start
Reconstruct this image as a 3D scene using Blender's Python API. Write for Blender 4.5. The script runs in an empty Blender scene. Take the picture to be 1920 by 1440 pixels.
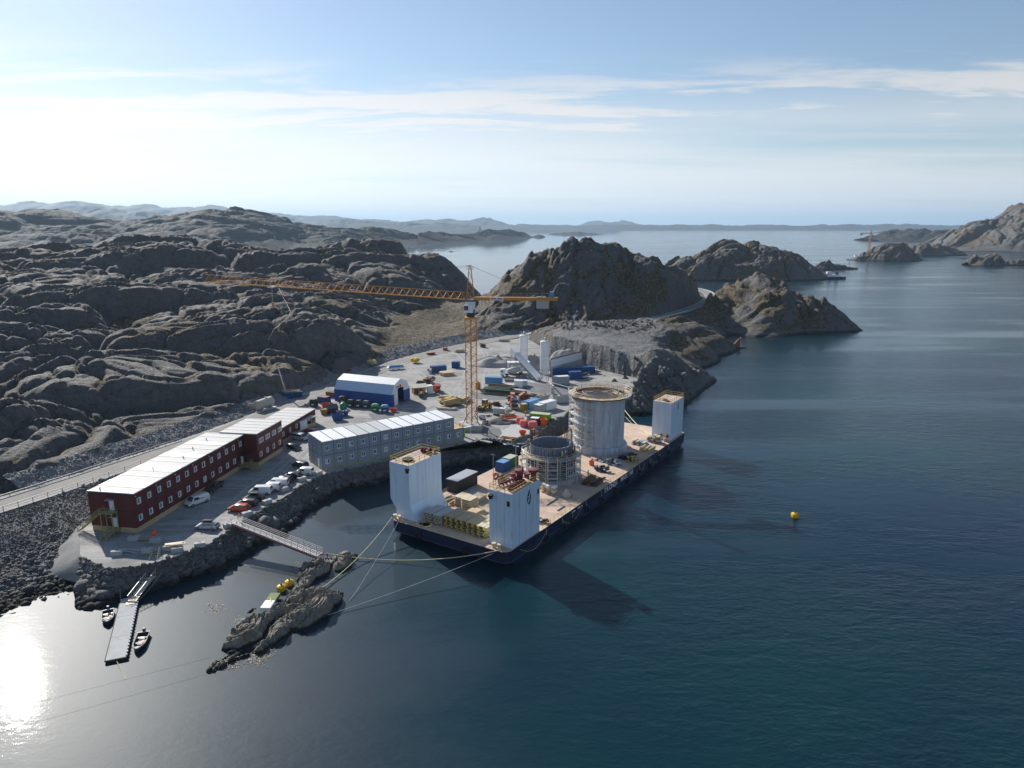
import bpy, bmesh, math, random
import numpy as np
from mathutils import Vector, Matrix

# ------------------------------------------------------------------ camera
SC = bpy.context.scene
COL = SC.collection
F_PX, HORIZON, CAM_H = 1331.0, 423.0, 62.0
PITCH = math.atan((720.0 - HORIZON) / F_PX)
cam_d = bpy.data.cameras.new("camera")
cam_d.sensor_width = 36.0
cam_d.lens = F_PX / 1920.0 * 36.0
cam_d.clip_start = 0.5
cam_d.clip_end = 200000.0
cam = bpy.data.objects.new("camera", cam_d)
cam.location = (0, 0, CAM_H)
cam.rotation_euler = (math.pi / 2 - PITCH, 0, 0)
COL.objects.link(cam)
SC.camera = cam

# ------------------------------------------------------------------ sky, sun, exposure
SUN_EL, SUN_AZ = math.radians(29.0), math.radians(-38.0)      # azimuth from +Y, negative = to the left
world = bpy.data.worlds.new("World")
SC.world = world
world.use_nodes = True


def world_nodes():
    nt = world.node_tree
    N, L = nt.nodes, nt.links
    N.clear()
    out = N.new("ShaderNodeOutputWorld")
    bg = N.new("ShaderNodeBackground")
    bg.inputs["Strength"].default_value = 0.077
    sky = N.new("ShaderNodeTexSky")
    sky.sky_type = 'NISHITA'
    sky.sun_disc = False
    sky.sun_elevation = SUN_EL
    sky.sun_rotation = SUN_AZ
    sky.altitude = 50
    sky.air_density = 1.0
    sky.dust_density = 0.3
    sky.ozone_density = 3.0
    hs = N.new("ShaderNodeHueSaturation"); hs.inputs["Saturation"].default_value = 0.92
    L.new(sky.outputs[0], hs.inputs["Color"])
    tc = N.new("ShaderNodeTexCoord")
    sep = N.new("ShaderNodeSeparateXYZ")
    L.new(tc.outputs["Generated"], sep.inputs[0])

    def math_(op, a, b=None, clamp=False):
        n = N.new("ShaderNodeMath"); n.operation = op; n.use_clamp = clamp
        for i, v in enumerate((a, b)):
            if v is None: continue
            if isinstance(v, (int, float)): n.inputs[i].default_value = v
            else: L.new(v, n.inputs[i])
        return n.outputs[0]

    def ramp(v, lo, hi):
        n = N.new("ShaderNodeMapRange"); n.interpolation_type = 'SMOOTHSTEP'
        n.inputs["From Min"].default_value = lo; n.inputs["From Max"].default_value = hi
        L.new(v, n.inputs["Value"])
        return n.outputs[0]
    z = math_('MAXIMUM', sep.outputs["Z"], 0.015)
    zz = math_('ADD', z, 0.06)
    cx = math_('DIVIDE', sep.outputs["X"], zz)
    cy = math_('DIVIDE', sep.outputs["Y"], zz)
    cmb = N.new("ShaderNodeCombineXYZ")
    L.new(math_('MULTIPLY', cx, 0.30), cmb.inputs[0]); L.new(math_('MULTIPLY', cy, 0.85), cmb.inputs[1])

    def noise(scale, detail, rough, off):
        m = N.new("ShaderNodeMapping"); m.inputs["Location"].default_value = off
        L.new(cmb.outputs[0], m.inputs[0])
        n = N.new("ShaderNodeTexNoise")
        n.inputs["Scale"].default_value = scale; n.inputs["Detail"].default_value = detail
        n.inputs["Roughness"].default_value = rough; n.inputs["Distortion"].default_value = 0.35
        L.new(m.outputs[0], n.inputs["Vector"])
        return n.outputs["Fac"]
    n1 = noise(0.55, 9, 0.62, (3.1, 1.7, 0))
    n2 = noise(2.6, 10, 0.66, (7.0, 2.2, 0))
    # thin veil low in the sky, streaks above it
    veil = math_('MULTIPLY', ramp(sep.outputs["Z"], 0.19, 0.08), ramp(n1, 0.25, 0.55))
    band = math_('MULTIPLY', ramp(sep.outputs["Z"], 0.22, 0.15), ramp(sep.outputs["Z"], 0.06, 0.12))
    streak = math_('MULTIPLY', band, ramp(math_('ADD', math_('MULTIPLY', n1, 0.55), math_('MULTIPLY', n2, 0.45)), 0.485, 0.575))
    fac = math_('MAXIMUM', math_('MULTIPLY', veil, 0.85), math_('MULTIPLY', streak, 1.0), True)
    # cloud takes the sky's own brightness at that place, desaturated and lifted
    bw = N.new("ShaderNodeRGBToBW"); L.new(sky.outputs[0], bw.inputs[0])
    cc = N.new("ShaderNodeMix"); cc.data_type = 'RGBA'; cc.blend_type = 'MULTIPLY'
    cc.inputs["Factor"].default_value = 1.0
    g = N.new("ShaderNodeCombineColor")
    up = math_('ADD', math_('MULTIPLY', bw.outputs[0], 0.68), 4.0)
    for i in range(3): L.new(up, g.inputs[i])
    L.new(g.outputs[0], cc.inputs["A"]); cc.inputs["B"].default_value = (1.0, 1.0, 1.0, 1)
    mx = N.new("ShaderNodeMix"); mx.data_type = 'RGBA'
    L.new(fac, mx.inputs["Factor"]); L.new(hs.outputs[0], mx.inputs["A"]); L.new(cc.outputs["Result"], mx.inputs["B"])
    L.new(mx.outputs["Result"], bg.inputs["Color"])
    L.new(bg.outputs[0], out.inputs["Surface"])


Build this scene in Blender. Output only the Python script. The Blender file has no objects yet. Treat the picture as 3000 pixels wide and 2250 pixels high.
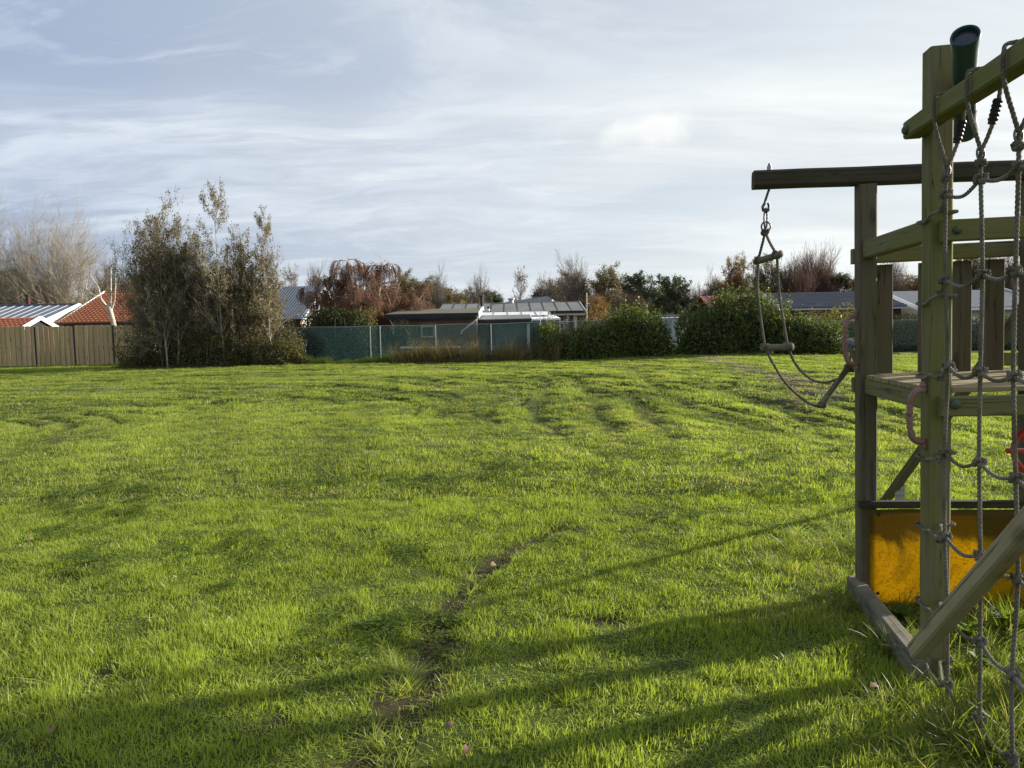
import bpy, bmesh, math, random
import numpy as np
from mathutils import Matrix, Vector, Euler

# ------------------------------------------------------------ camera, light, exposure
scene = bpy.context.scene
FPX = 2080.0; CAM_H = 1.45; PITCH = math.radians(4.5); ROLL = math.radians(1.0)
_f = np.array([0, math.cos(PITCH), -math.sin(PITCH)]); _r0 = np.array([1., 0, 0]); _u0 = np.cross(_r0, _f)
_U = math.cos(ROLL)*_u0 + math.sin(ROLL)*_r0; _R = math.cos(ROLL)*_r0 - math.sin(ROLL)*_u0
CAMP = np.array([0, 0, CAM_H])
def P(px, py, d):
    v = _f*FPX + _R*(px-1500) - _U*(py-1125); return CAMP + v*(d/v[1])
def G(px, py, z=0.0):
    v = _f*FPX + _R*(px-1500) - _U*(py-1125); return CAMP + v*((z-CAM_H)/v[2])
cam = bpy.data.cameras.new('camera'); camo = bpy.data.objects.new('camera', cam); scene.collection.objects.link(camo)
cam.sensor_width = 36; cam.lens = 36*FPX/3000; cam.clip_end = 3000; cam.clip_start = 0.05
camo.matrix_world = Matrix(((_R[0], _U[0], -_f[0], 0), (_R[1], _U[1], -_f[1], 0), (_R[2], _U[2], -_f[2], CAM_H), (0, 0, 0, 1)))
scene.camera = camo
SUN_AZ = math.radians(72); SUN_EL = math.radians(17)      # azimuth from +Y towards +X
SD = Vector((math.sin(SUN_AZ)*math.cos(SUN_EL), math.cos(SUN_AZ)*math.cos(SUN_EL), math.sin(SUN_EL)))
sun = bpy.data.lights.new('sun', 'SUN'); sun.energy = 5.0; sun.angle = math.radians(1.3); sun.color = (1.0, 0.93, 0.82)
suno = bpy.data.objects.new('sun', sun); scene.collection.objects.link(suno)
suno.rotation_euler = (-SD).to_track_quat('-Z', 'Y').to_euler(); suno.location = (20, 10, 30)
scene.view_settings.view_transform = 'Standard'; scene.view_settings.look = 'None'
scene.view_settings.exposure = 0.9; scene.view_settings.gamma = 1.0
scene.render.engine = 'CYCLES'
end
Aim of the exercise → Using the data above, write out every line exactly, leaving the images behind.

Correct output →
Reconstruct this image as a 3D scene using Blender's Python API. Write for Blender 4.5. The script runs in an empty Blender scene. Take the picture to be 1920 by 1440 pixels.
import bpy, bmesh, math, random
import numpy as np
from mathutils import Vector, Matrix

# ------------------------------------------------------------------ camera
SC = bpy.context.scene
COL = SC.collection
F_PX, HORIZON, CAM_H = 1331.0, 423.0, 62.0
PITCH = math.atan((720.0 - HORIZON) / F_PX)
cam_d = bpy.data.cameras.new("camera")
cam_d.sensor_width = 36.0
cam_d.lens = F_PX / 1920.0 * 36.0
cam_d.clip_start = 0.5
cam_d.clip_end = 200000.0
cam = bpy.data.objects.new("camera", cam_d)
cam.location = (0, 0, CAM_H)
cam.rotation_euler = (math.pi / 2 - PITCH, 0, 0)
COL.objects.link(cam)
SC.camera = cam

# ------------------------------------------------------------------ sky, sun, exposure
SUN_EL, SUN_AZ = math.radians(29.0), math.radians(-38.0)      # azimuth from +Y, negative = to the left
world = bpy.data.worlds.new("World")
SC.world = world
world.use_nodes = True


def world_nodes():
    nt = world.node_tree
    N, L = nt.nodes, nt.links
    N.clear()
    out = N.new("ShaderNodeOutputWorld")
    bg = N.new("ShaderNodeBackground")
    bg.inputs["Strength"].default_value = 0.077
    sky = N.new("ShaderNodeTexSky")
    sky.sky_type = 'NISHITA'
    sky.sun_disc = False
    sky.sun_elevation = SUN_EL
    sky.sun_rotation = SUN_AZ
    sky.altitude = 50
    sky.air_density = 1.0
    sky.dust_density = 0.3
    sky.ozone_density = 3.0
    hs = N.new("ShaderNodeHueSaturation"); hs.inputs["Saturation"].default_value = 0.92
    L.new(sky.outputs[0], hs.inputs["Color"])
    tc = N.new("ShaderNodeTexCoord")
    sep = N.new("ShaderNodeSeparateXYZ")
    L.new(tc.outputs["Generated"], sep.inputs[0])

    def math_(op, a, b=None, clamp=False):
        n = N.new("ShaderNodeMath"); n.operation = op; n.use_clamp = clamp
        for i, v in enumerate((a, b)):
            if v is None: continue
            if isinstance(v, (int, float)): n.inputs[i].default_value = v
            else: L.new(v, n.inputs[i])
        return n.outputs[0]

    def ramp(v, lo, hi):
        n = N.new("ShaderNodeMapRange"); n.interpolation_type = 'SMOOTHSTEP'
        n.inputs["From Min"].default_value = lo; n.inputs["From Max"].default_value = hi
        L.new(v, n.inputs["Value"])
        return n.outputs[0]
    z = math_('MAXIMUM', sep.outputs["Z"], 0.015)
    zz = math_('ADD', z, 0.06)
    cx = math_('DIVIDE', sep.outputs["X"], zz)
    cy = math_('DIVIDE', sep.outputs["Y"], zz)
    cmb = N.new("ShaderNodeCombineXYZ")
    L.new(math_('MULTIPLY', cx, 0.30), cmb.inputs[0]); L.new(math_('MULTIPLY', cy, 0.85), cmb.inputs[1])

    def noise(scale, detail, rough, off):
        m = N.new("ShaderNodeMapping"); m.inputs["Location"].default_value = off
        L.new(cmb.outputs[0], m.inputs[0])
        n = N.new("ShaderNodeTexNoise")
        n.inputs["Scale"].default_value = scale; n.inputs["Detail"].default_value = detail
        n.inputs["Roughness"].default_value = rough; n.inputs["Distortion"].default_value = 0.35
        L.new(m.outputs[0], n.inputs["Vector"])
        return n.outputs["Fac"]
    n1 = noise(0.55, 9, 0.62, (3.1, 1.7, 0))
    n2 = noise(2.6, 10, 0.66, (7.0, 2.2, 0))
    # thin veil low in the sky, streaks above it
    veil = math_('MULTIPLY', ramp(sep.outputs["Z"], 0.19, 0.08), ramp(n1, 0.25, 0.55))
    band = math_('MULTIPLY', ramp(sep.outputs["Z"], 0.22, 0.15), ramp(sep.outputs["Z"], 0.06, 0.12))
    streak = math_('MULTIPLY', band, ramp(math_('ADD', math_('MULTIPLY', n1, 0.55), math_('MULTIPLY', n2, 0.45)), 0.485, 0.575))
    fac = math_('MAXIMUM', math_('MULTIPLY', veil, 0.85), math_('MULTIPLY', streak, 1.0), True)
    # cloud takes the sky's own brightness at that place, desaturated and lifted
    bw = N.new("ShaderNodeRGBToBW"); L.new(sky.outputs[0], bw.inputs[0])
    cc = N.new("ShaderNodeMix"); cc.data_type = 'RGBA'; cc.blend_type = 'MULTIPLY'
    cc.inputs["Factor"].default_value = 1.0
    g = N.new("ShaderNodeCombineColor")
    up = math_('ADD', math_('MULTIPLY', bw.outputs[0], 0.68), 4.0)
    for i in range(3): L.new(up, g.inputs[i])
    L.new(g.outputs[0], cc.inputs["A"]); cc.inputs["B"].default_value = (1.0, 1.0, 1.0, 1)
    mx = N.new("ShaderNodeMix"); mx.data_type = 'RGBA'
    L.new(fac, mx.inputs["Factor"]); L.new(hs.outputs[0], mx.inputs["A"]); L.new(cc.outputs["Result"], mx.inputs["B"])
    L.new(mx.outputs["Result"], bg.inputs["Color"])
    L.new(bg.outputs[0], out.inputs["Surface"])


Build this scene in Blender. Output only the Python script. The Blender file has no objects yet. Treat the picture as 3000 pixels wide and 2250 pixels high.
import bpy, bmesh, math, random
import numpy as np
from mathutils import Matrix, Vector, Euler

# ------------------------------------------------------------ camera, light, exposure
scene = bpy.context.scene
FPX = 2080.0; CAM_H = 1.45; PITCH = math.radians(4.5); ROLL = math.radians(1.0)
_f = np.array([0, math.cos(PITCH), -math.sin(PITCH)]); _r0 = np.array([1., 0, 0]); _u0 = np.cross(_r0, _f)
_U = math.cos(ROLL)*_u0 + math.sin(ROLL)*_r0; _R = math.cos(ROLL)*_r0 - math.sin(ROLL)*_u0
CAMP = np.array([0, 0, CAM_H])
def P(px, py, d):
    v = _f*FPX + _R*(px-1500) - _U*(py-1125); return CAMP + v*(d/v[1])
def G(px, py, z=0.0):
    v = _f*FPX + _R*(px-1500) - _U*(py-1125); return CAMP + v*((z-CAM_H)/v[2])
cam = bpy.data.cameras.new('camera'); camo = bpy.data.objects.new('camera', cam); scene.collection.objects.link(camo)
cam.sensor_width = 36; cam.lens = 36*FPX/3000; cam.clip_end = 3000; cam.clip_start = 0.05
camo.matrix_world = Matrix(((_R[0], _U[0], -_f[0], 0), (_R[1], _U[1], -_f[1], 0), (_R[2], _U[2], -_f[2], CAM_H), (0, 0, 0, 1)))
scene.camera = camo
SUN_AZ = math.radians(72); SUN_EL = math.radians(17)      # azimuth from +Y towards +X
SD = Vector((math.sin(SUN_AZ)*math.cos(SUN_EL), math.cos(SUN_AZ)*math.cos(SUN_EL), math.sin(SUN_EL)))
sun = bpy.data.lights.new('sun', 'SUN'); sun.energy = 5.0; sun.angle = math.radians(1.3); sun.color = (1.0, 0.93, 0.82)
suno = bpy.data.objects.new('sun', sun); scene.collection.objects.link(suno)
suno.rotation_euler = (-SD).to_track_quat('-Z', 'Y').to_euler(); suno.location = (20, 10, 30)
scene.view_settings.view_transform = 'Standard'; scene.view_settings.look = 'None'
scene.view_settings.exposure = 0.9; scene.view_settings.gamma = 1.0
scene.render.engine = 'CYCLES'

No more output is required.